**GIVEN REQUEST**
Go through the listing and set it down exactly, leaving out its pictures.
* Begin DATA SEGMENT *
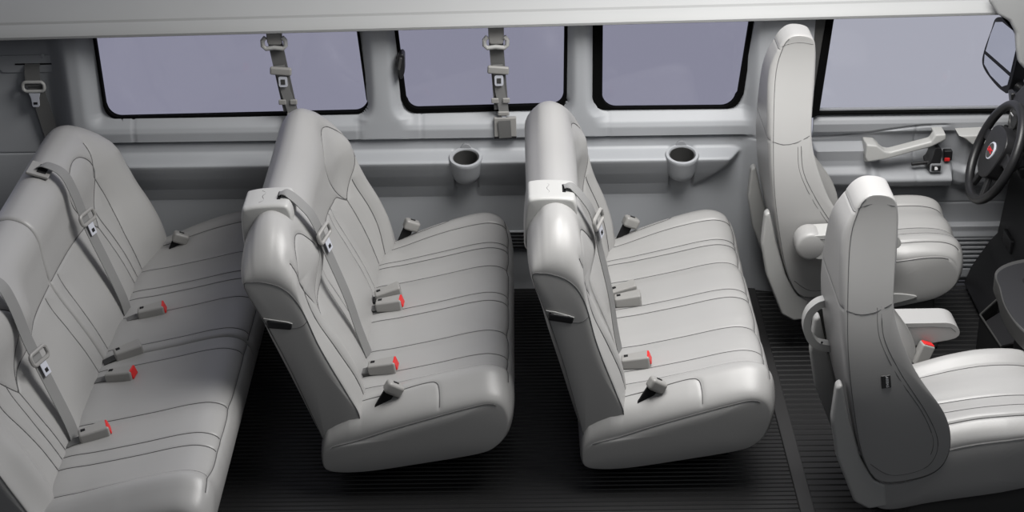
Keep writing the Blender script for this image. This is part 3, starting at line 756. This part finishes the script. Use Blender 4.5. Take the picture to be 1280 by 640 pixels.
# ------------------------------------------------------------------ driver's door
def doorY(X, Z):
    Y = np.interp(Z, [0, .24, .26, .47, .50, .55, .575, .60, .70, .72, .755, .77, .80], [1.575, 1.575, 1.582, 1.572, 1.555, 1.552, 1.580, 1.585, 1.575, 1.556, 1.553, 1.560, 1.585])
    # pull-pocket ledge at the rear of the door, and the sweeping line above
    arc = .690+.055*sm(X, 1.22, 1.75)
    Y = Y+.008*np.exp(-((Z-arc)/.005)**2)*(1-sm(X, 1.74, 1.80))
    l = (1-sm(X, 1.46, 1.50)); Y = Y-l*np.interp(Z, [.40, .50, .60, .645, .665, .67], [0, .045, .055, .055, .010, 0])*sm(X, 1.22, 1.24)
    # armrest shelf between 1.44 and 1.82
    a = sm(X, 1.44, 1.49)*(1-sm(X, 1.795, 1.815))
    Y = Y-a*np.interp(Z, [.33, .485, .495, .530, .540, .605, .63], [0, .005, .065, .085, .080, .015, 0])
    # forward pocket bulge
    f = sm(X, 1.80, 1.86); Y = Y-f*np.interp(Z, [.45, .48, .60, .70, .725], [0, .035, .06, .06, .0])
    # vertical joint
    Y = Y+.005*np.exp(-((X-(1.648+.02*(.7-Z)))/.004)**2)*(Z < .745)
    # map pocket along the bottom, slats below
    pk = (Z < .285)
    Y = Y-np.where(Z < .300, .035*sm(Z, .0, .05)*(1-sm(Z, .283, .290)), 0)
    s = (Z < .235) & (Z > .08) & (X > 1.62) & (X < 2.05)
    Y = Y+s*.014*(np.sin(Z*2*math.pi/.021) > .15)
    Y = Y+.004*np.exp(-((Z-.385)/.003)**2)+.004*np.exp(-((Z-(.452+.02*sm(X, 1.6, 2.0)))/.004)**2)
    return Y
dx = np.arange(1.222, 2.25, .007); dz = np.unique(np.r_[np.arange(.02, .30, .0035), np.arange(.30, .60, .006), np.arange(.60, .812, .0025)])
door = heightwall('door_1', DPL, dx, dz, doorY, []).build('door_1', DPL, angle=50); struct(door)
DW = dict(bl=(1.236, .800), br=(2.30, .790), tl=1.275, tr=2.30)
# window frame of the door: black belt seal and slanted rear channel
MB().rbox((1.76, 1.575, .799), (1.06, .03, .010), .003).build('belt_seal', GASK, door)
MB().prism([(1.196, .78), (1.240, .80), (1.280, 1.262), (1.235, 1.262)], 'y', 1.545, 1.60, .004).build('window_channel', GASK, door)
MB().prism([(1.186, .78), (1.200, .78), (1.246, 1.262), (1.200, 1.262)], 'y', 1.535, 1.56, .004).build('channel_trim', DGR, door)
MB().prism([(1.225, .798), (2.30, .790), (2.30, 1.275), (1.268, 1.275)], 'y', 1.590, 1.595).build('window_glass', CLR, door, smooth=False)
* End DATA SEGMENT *
**FULL RESPONSE**
Keep writing the Blender script for this image. This is part 3, starting at line 756. This part finishes the script. Use Blender 4.5. Take the picture to be 1280 by 640 pixels.
# ------------------------------------------------------------------ driver's door
def doorY(X, Z):
    Y = np.interp(Z, [0, .24, .26, .47, .50, .55, .575, .60, .70, .72, .755, .77, .80], [1.575, 1.575, 1.582, 1.572, 1.555, 1.552, 1.580, 1.585, 1.575, 1.556, 1.553, 1.560, 1.585])
    # pull-pocket ledge at the rear of the door, and the sweeping line above
    arc = .690+.055*sm(X, 1.22, 1.75)
    Y = Y+.008*np.exp(-((Z-arc)/.005)**2)*(1-sm(X, 1.74, 1.80))
    l = (1-sm(X, 1.46, 1.50)); Y = Y-l*np.interp(Z, [.40, .50, .60, .645, .665, .67], [0, .045, .055, .055, .010, 0])*sm(X, 1.22, 1.24)
    # armrest shelf between 1.44 and 1.82
    a = sm(X, 1.44, 1.49)*(1-sm(X, 1.795, 1.815))
    Y = Y-a*np.interp(Z, [.33, .485, .495, .530, .540, .605, .63], [0, .005, .065, .085, .080, .015, 0])
    # forward pocket bulge
    f = sm(X, 1.80, 1.86); Y = Y-f*np.interp(Z, [.45, .48, .60, .70, .725], [0, .035, .06, .06, .0])
    # vertical joint
    Y = Y+.005*np.exp(-((X-(1.648+.02*(.7-Z)))/.004)**2)*(Z < .745)
    # map pocket along the bottom, slats below
    pk = (Z < .285)
    Y = Y-np.where(Z < .300, .035*sm(Z, .0, .05)*(1-sm(Z, .283, .290)), 0)
    s = (Z < .235) & (Z > .08) & (X > 1.62) & (X < 2.05)
    Y = Y+s*.014*(np.sin(Z*2*math.pi/.021) > .15)
    Y = Y+.004*np.exp(-((Z-.385)/.003)**2)+.004*np.exp(-((Z-(.452+.02*sm(X, 1.6, 2.0)))/.004)**2)
    return Y
dx = np.arange(1.222, 2.25, .007); dz = np.unique(np.r_[np.arange(.02, .30, .0035), np.arange(.30, .60, .006), np.arange(.60, .812, .0025)])
door = heightwall('door_1', DPL, dx, dz, doorY, []).build('door_1', DPL, angle=50); struct(door)
DW = dict(bl=(1.236, .800), br=(2.30, .790), tl=1.275, tr=2.30)
# window frame of the door: black belt seal and slanted rear channel
MB().rbox((1.76, 1.575, .799), (1.06, .03, .010), .003).build('belt_seal', GASK, door)
MB().prism([(1.196, .78), (1.240, .80), (1.280, 1.262), (1.235, 1.262)], 'y', 1.545, 1.60, .004).build('window_channel', GASK, door)
MB().prism([(1.186, .78), (1.200, .78), (1.246, 1.262), (1.200, 1.262)], 'y', 1.535, 1.56, .004).build('channel_trim', DGR, door)
MB().prism([(1.225, .798), (2.30, .790), (2.30, 1.275), (1.268, 1.275)], 'y', 1.590, 1.595).build('window_glass', CLR, door, smooth=False)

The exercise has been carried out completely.